Toute la confusion qui régnait à dater de ce moment dans le problème ne tarda pas à se dissiper.

On remarqua qu’à côté des nébuleuses à spectre gazeux révélées par Huggins, qui ont souvent des formes circulaires ou irrégulières, et que l’on est à peu près d’accord pour situer dans la Voie lactée, des autres nébuleuses affectant la forme de spirales ont au contraire un spectre continu. La réalité de cette forme spirale soupçonnée par Lord Ross dans beaucoup de nébuleuses faibles a été réellement prouvée et mise hors de doute par les admirables photographies de Roberts en Angleterre puis de Keeler à l’Observatoire Lick (États-Unis). Celui-ci fît, il y a un quart de siècle, des jaugeages photographiques d’où il résultait que 120 000 nébuleuses spirales au moins existaient, qui étaient accessibles à son télescope.

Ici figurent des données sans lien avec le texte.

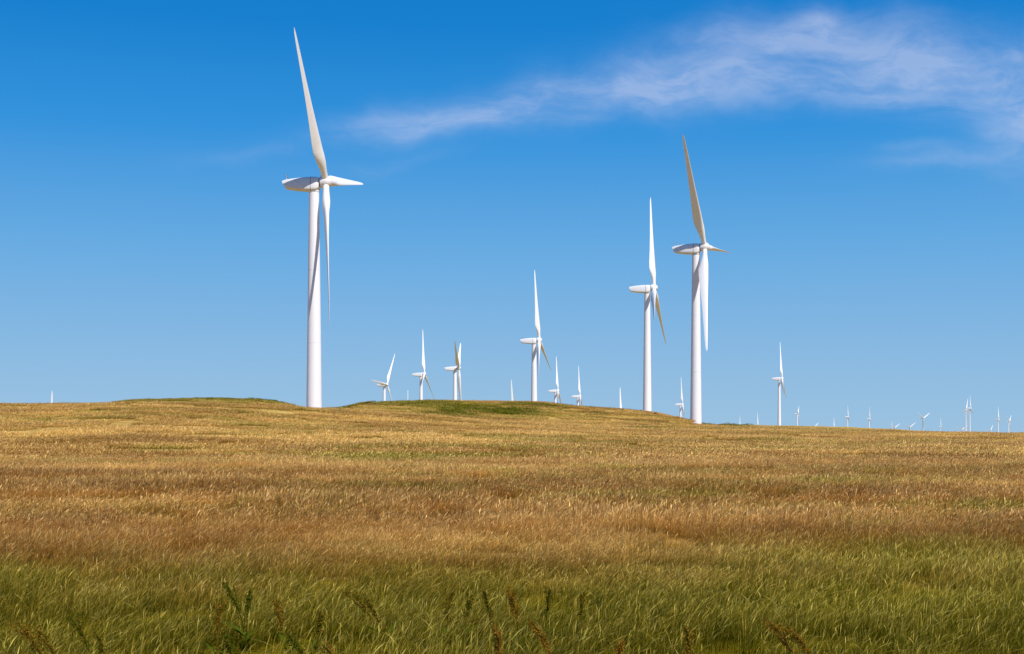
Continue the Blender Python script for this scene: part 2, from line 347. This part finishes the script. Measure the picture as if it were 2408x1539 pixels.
# ---------------------------------------------------------------- shrubs on the hills
ml,N=newmat('shrub_leaves')
at=N.add('ShaderNodeAttribute',attribute_name='Col'); s=N.add('ShaderNodeSeparateColor'); N.l.new(at.outputs[0],s.inputs[0])
c=N.mix(s.outputs[1],(.055,.07,.006),(.22,.20,.02)); d=N.add('ShaderNodeBsdfDiffuse'); N.l.new(c,d.inputs[0])
o_=N.add('ShaderNodeOutputMaterial'); N.l.new(d.outputs[0],o_.inputs[0])
def shrubs():
    C=[]
    def reg(u0,u1,D0,D1,n,hmax):
        for _ in range(n):
            u=rng.uniform(u0,u1); D=rng.uniform(D0,D1); C.append((wx(u,D),D,rng.uniform(.3,1)*hmax,rng.uniform(.8,2.2)))
    reg(335,560,500,530,110,.8); reg(590,700,505,525,100,1.3); reg(800,850,495,525,40,1.0); reg(1040,1260,455,475,170,1.0); reg(1000,1120,440,455,60,.7); reg(900,1100,470,500,40,.6)
    reg(1600,1625,560,580,14,1.6); reg(1645,1680,530,560,22,1.6); reg(1690,1780,600,800,26,1.2); reg(1250,1330,480,500,30,.6)
    V=[];K=[]
    for (x,y,h,r) in C:
        n=int(90*r); a=rng.uniform(0,6.28,n); q_=np.sqrt(rng.random(n))*r; zz=rng.random(n)**.7*h*np.sqrt(np.clip(1-(q_/r)**2,.05,1))
        px=x+q_*np.cos(a)*1.5; py=y+q_*np.sin(a); pz=height(px,py)+zz
        sz=rng.uniform(.1,.24,n); t1=rng.normal(size=(n,3)); t1/=np.linalg.norm(t1,axis=1)[:,None]; t2=np.cross(t1,rng.normal(size=(n,3))); t2/=np.linalg.norm(t2,axis=1)[:,None]
        P=np.stack([px,py,pz],1)
        quad=np.stack([P-t1*sz[:,None],P-t2*sz[:,None]*.6,P+t1*sz[:,None],P+t2*sz[:,None]*.6],1).reshape(-1,3)
        V.append(quad); cc=np.ones((n*4,4)); cc[:,1]=np.repeat(rng.random(n)*.6+.4*zz/h,4); K.append(cc)
    V=np.concatenate(V); K=np.concatenate(K)
    link(bpy.data.objects.new('shrub_thicket',fastmesh('shrub_thicket',V,np.arange(len(V)).reshape(-1,4),ml,False,K)))
shrubs()
# ---------------------------------------------------------------- dock plants
md_,N=newmat('dock_seed')
at=N.add('ShaderNodeAttribute',attribute_name='Col'); s=N.add('ShaderNodeSeparateColor'); N.l.new(at.outputs[0],s.inputs[0])
c=N.mix(s.outputs[0],(.07,.11,.006),(.46,.21,.025)); c=N.mix(N.math('MULTIPLY',s.outputs[1],.35),c,(.04,.045,.004))
d=N.add('ShaderNodeBsdfDiffuse'); N.l.new(c,d.inputs[0]); t=N.add('ShaderNodeBsdfTranslucent'); N.l.new(c,t.inputs[0])
a=N.add('ShaderNodeMixShader'); a.inputs[0].default_value=.3; N.l.new(d.outputs[0],a.inputs[1]); N.l.new(t.outputs[0],a.inputs[2])
o_=N.add('ShaderNodeOutputMaterial'); N.l.new(a.outputs[0],o_.inputs[0])
def dock(u,v,D,rust,lean):
    x=wx(u,D); g=hz(x,D); H=wz(v,D)-g
    V=[];K=[]
    def ribbon(p,q_,w,cc):
        d_=(q_-p); s_=np.cross(d_,[0,1,0.]); s_/=np.linalg.norm(s_)+1e-9; s2=np.cross(d_,s_); s2/=np.linalg.norm(s2)+1e-9
        for ss in (s_,s2):
            V.extend([p-ss*w,p+ss*w,q_+ss*w,q_-ss*w]); K.extend([(cc,.5,0,1)]*4)
    def spike(p0,dirv,L,r):
        n=int(L*640); pts=[p0+dirv*L*t+np.array([lean*.15*L*t*t,0,-.05*t*t*L]) for t in np.linspace(0,1,8)]
        for a,b in zip(pts[:-1],pts[1:]): ribbon(a,b,.003,rust)
        for _ in range(n):
            t=rng.random(); k=min(6,int(t*7)); p=pts[k]+(pts[k+1]-pts[k])*(t*7-k)
            if math.sin(t*46)<-.35: continue
            p=p+rng.normal(0,r*(1.15-.8*t),3); sz=rng.uniform(.005,.010)
            t1=rng.normal(size=3); t1/=np.linalg.norm(t1); t2=np.cross(t1,rng.normal(size=3)); t2/=np.linalg.norm(t2)
            V.extend([p-t1*sz,p-t2*sz,p+t1*sz,p+t2*sz]); K.extend([(np.clip(rust+rng.normal(0,.3),0,1),rng.random(),0,1)]*4)
    top=np.array([lean*H*.6,rng.uniform(-.05,.05),H]); st=[np.array([top[0]*t*t,top[1]*t,H*t]) for t in np.linspace(0,1,10)]
    for a,b in zip(st[:-1],st[1:]): ribbon(a,b,.005,rust*.6)
    dv=(st[-1]-st[5]); L=np.linalg.norm(dv); spike(st[5],dv/L,L*1.02,.024)
    for k in (5,6,6,7,7):
        a=rng.uniform(0,6.28); d_=np.array([.26*math.cos(a)+lean*.6,.3*math.sin(a),1.]); d_/=np.linalg.norm(d_); spike(st[k],d_,rng.uniform(.12,.22)*H/.7,.017)
    for _ in range(6):
        a=rng.uniform(0,6.28); L=rng.uniform(.2,.35); z0=rng.uniform(.02,H*.35); dr=np.array([math.cos(a),math.sin(a),.9]); sd=np.array([-math.sin(a),math.cos(a),0])
        pp=[np.array([0,0,z0])+dr*L*t-np.array([0,0,.5*L*t*t]) for t in (0,.33,.66,1)]; ws=[.006,.03,.025,.003]
        for i_ in range(3):
            V.extend([pp[i_]-sd*ws[i_],pp[i_]+sd*ws[i_],pp[i_+1]+sd*ws[i_+1],pp[i_+1]-sd*ws[i_+1]]); K.extend([(.05,.2,0,1)]*4)
    m_=fastmesh('dock_plant',np.array(V),np.arange(len(V)).reshape(-1,4),md_,False,np.array(K))
    o=bpy.data.objects.new('dock_plant',m_); o.location=(x,D,g); link(o)
for a in [(125,1458,14.,.6,-.9),(155,1474,13.8,.5,-.8),(228,1450,14.2,.2,-.6),(262,1484,13.7,.3,-.4),(578,1370,16.8,.0,-.5),(578,1382,16.6,.0,.1),(508,1422,15.5,.6,.1),(672,1410,15.7,.6,-.3),(745,1434,15.1,.3,.1),
          (900,1385,16.5,.45,-.9),(908,1396,16.2,.35,-.6),(1050,1392,16.6,.4,.1),(1090,1399,16.3,.2,.2),(1158,1385,16.5,.3,-.2),(1214,1375,16.6,.8,-.2),(1222,1397,16.2,.65,-.2),(1282,1388,16.6,.2,.1),
          (1178,1474,13.6,.9,-.1),(1315,1460,13.9,.85,-.6),(1625,1472,13.8,.6,-.1),(1890,1456,14.,.8,-.8),(1930,1466,13.9,.75,-.8),(740,1484,13.6,.15,-.7),(555,1494,13.4,.1,-.2),(1365,1393,16.6,.4,.1),(830,1514,13.2,.7,-.8),(1435,1504,13.4,.9,.3)]:
    dock(*a)
# ---------------------------------------------------------------- sun & sky
sd=Vector((.60,-.80,0)).normalized(); el=math.radians(48)
sv=Vector((sd.x*math.cos(el),sd.y*math.cos(el),math.sin(el)))
L=bpy.data.lights.new('sun','SUN'); L.energy=5.0; L.angle=math.radians(.5); L.color=(1,.945,.88)
so=bpy.data.objects.new('sun',L); so.rotation_euler=sv.to_track_quat('Z','Y').to_euler(); so.location=(0,0,100); link(so)
w=bpy.data.worlds.new('World'); sc.world=w; w.use_nodes=True; w.node_tree.nodes.clear(); N=NT(w.node_tree)
sk=N.add('ShaderNodeTexSky',sky_type='NISHITA'); sk.sun_disc=False; sk.sun_elevation=el; sk.sun_rotation=math.atan2(sd.x,sd.y)%(2*math.pi)
sk.air_density=1.; sk.dust_density=.1; sk.ozone_density=3.
tc=N.add('ShaderNodeTexCoord'); sx=N.add('ShaderNodeSeparateXYZ'); N.l.new(tc.outputs['Generated'],sx.inputs[0])
cr=N.add('ShaderNodeValToRGB'); N.l.new(N.ramp(sx.outputs[2],0,.5,0,1,False),cr.inputs[0])
els=[(0,(.31,.53,.755)),(.08,(.26,.49,.755)),(.26,(.125,.40,.76)),(.42,(.024,.285,.72)),(.56,(.0,.21,.63)),(1,(.0,.13,.47))]
e_=cr.color_ramp.elements
e_[0].position=0; e_[0].color=els[0][1]+(1,); e_[1].position=1; e_[1].color=els[-1][1]+(1,)
for p_,c_ in els[1:-1]:
    k_=e_.new(p_); k_.color=c_+(1,)
gs=N.add('ShaderNodeVectorMath',operation='SCALE'); N.l.new(cr.outputs[0],gs.inputs[0]); gs.inputs['Scale'].default_value=10.
skc=N.mix(.95,sk.outputs[0],gs.outputs[0])
yv=N.math('MAXIMUM',sx.outputs[1],.02)
px=N.math('DIVIDE',sx.outputs[0],yv); pz=N.math('DIVIDE',sx.outputs[2],yv)
cb=N.add('ShaderNodeCombineXYZ'); N.l.new(px,cb.inputs[0]); N.l.new(pz,cb.inputs[1]); P=cb.outputs[0]
def warp(P,scl,ax,ay):
    wn=N.add('ShaderNodeTexNoise'); N.put(wn.inputs['Vector'],P); wn.inputs['Scale'].default_value=scl; wn.inputs['Detail'].default_value=4
    wv=N.add('ShaderNodeVectorMath',operation='MULTIPLY_ADD'); N.l.new(wn.outputs[1],wv.inputs[0]); wv.inputs[1].default_value=(ax,ay,0); N.l.new(P,wv.inputs[2])
    wo=N.add('ShaderNodeVectorMath',operation='SUBTRACT'); N.l.new(wv.outputs[0],wo.inputs[0]); wo.inputs[1].default_value=(ax/2,ay/2,0); return wo.outputs[0]
PW=warp(P,12,.06,.04)
tot=None
for (u,v,su,sv_,sl,am) in [(1000,285,170,28,6,.9),(1330,225,250,42,10,.95),(1600,195,230,50,4,.65),(1900,205,300,38,-2,.7),(1800,80,180,40,8,.8),(1905,35,60,34,0,.6),(2060,120,230,46,-8,.6),(2310,170,280,66,-3,1.15),(2420,300,100,60,5,1.1),(2230,375,120,16,8,.5),(2150,355,60,10,5,.35),(610,352,130,16,3,.22),(900,385,120,12,5,.25)]:
    q_=N.map(PW,loc=((u-U0)/F,(V0-v)/F,0),rot=(0,0,math.radians(sl)),scale=(su/F*1.25,sv_/F*1.25,1),vt='TEXTURE')
    ln=N.add('ShaderNodeVectorMath',operation='LENGTH'); N.l.new(q_,ln.inputs[0])
    g_=N.math('MULTIPLY',N.math('EXPONENT',N.math('MULTIPLY',N.math('POWER',ln.outputs['Value'],2),-1)),am)
    tot=g_ if tot is None else N.math('ADD',tot,g_)
n1=N.noise(N.map(PW,rot=(0,0,math.radians(-10)),scale=(9,28,1)),1.,9,.62,.4)
n2=N.noise(N.map(PW,rot=(0,0,math.radians(22)),scale=(25,80,1)),1.,6,.65,.3)
nn=N.math('ADD',N.math('MULTIPLY',n1,.7),N.math('MULTIPLY',n2,.3))
cm=N.math('MULTIPLY',tot,N.ramp(nn,.33,.68,.22,1.))
cm=N.math('MULTIPLY',N.math('MINIMUM',cm,1.),.48)
cc=N.mix(cm,skc,(5.8,6.6,8.7))
bg=N.add('ShaderNodeBackground'); N.l.new(cc,bg.inputs[0]); bg.inputs[1].default_value=.1
wo_=N.add('ShaderNodeOutputWorld'); N.l.new(bg.outputs[0],wo_.inputs[0])
# ---------------------------------------------------------------- camera
cam=bpy.data.cameras.new('camera'); cam.sensor_width=36; cam.lens=F/2408*36; cam.shift_y=(V0-769.5)/2408; cam.clip_start=.1; cam.clip_end=30000
co=bpy.data.objects.new('camera',cam); co.location=(0,0,CH); co.rotation_euler=(math.pi/2,0,0); link(co); sc.camera=co
sc.view_settings.view_transform='Standard'; sc.view_settings.look='None'; sc.view_settings.exposure=0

Pourtant le coup porté à la théorie des Univers-Iles par la découverte de Huggins avait été si fort, que les nébuleuses spirales, en dépit de leur spectre continu, continuèrent un temps à être considérées comme des masses gazeuses faisant partie de la Voie lactée. On interpréta leur spectre particulier en supposant que les gaz y étaient seulement beaucoup plus denses que dans les nébuleuses à raies brillantes. On sait, en effet, que, sous une forte pression, les raies spectrales brillantes des gaz s’élargissent et tendent à se réunir en formant un fond continu.

Comme les nébuleuses annulaires (comme celle de la Lyre) sont infiniment plus rares que les spirales, on considéra que la formation cosmogonique d’une étoile à partir d’une nébuleuse telle que l’avait connue Laplace, et telle que semblent la manifester les nébuleuses annulaires, est exceptionnelle. Des théories nouvelles surgirent, élaborées notamment par Moulton, et qui tendaient à faire sortir chaque système solaire d’une nébuleuse spirale.

Dans tout cela, les nébuleuses spirales ne cessaient pas d’être considérées comme des masses gazeuses relativement peu étendues et annexées à la vaste masse de la Voie lactée.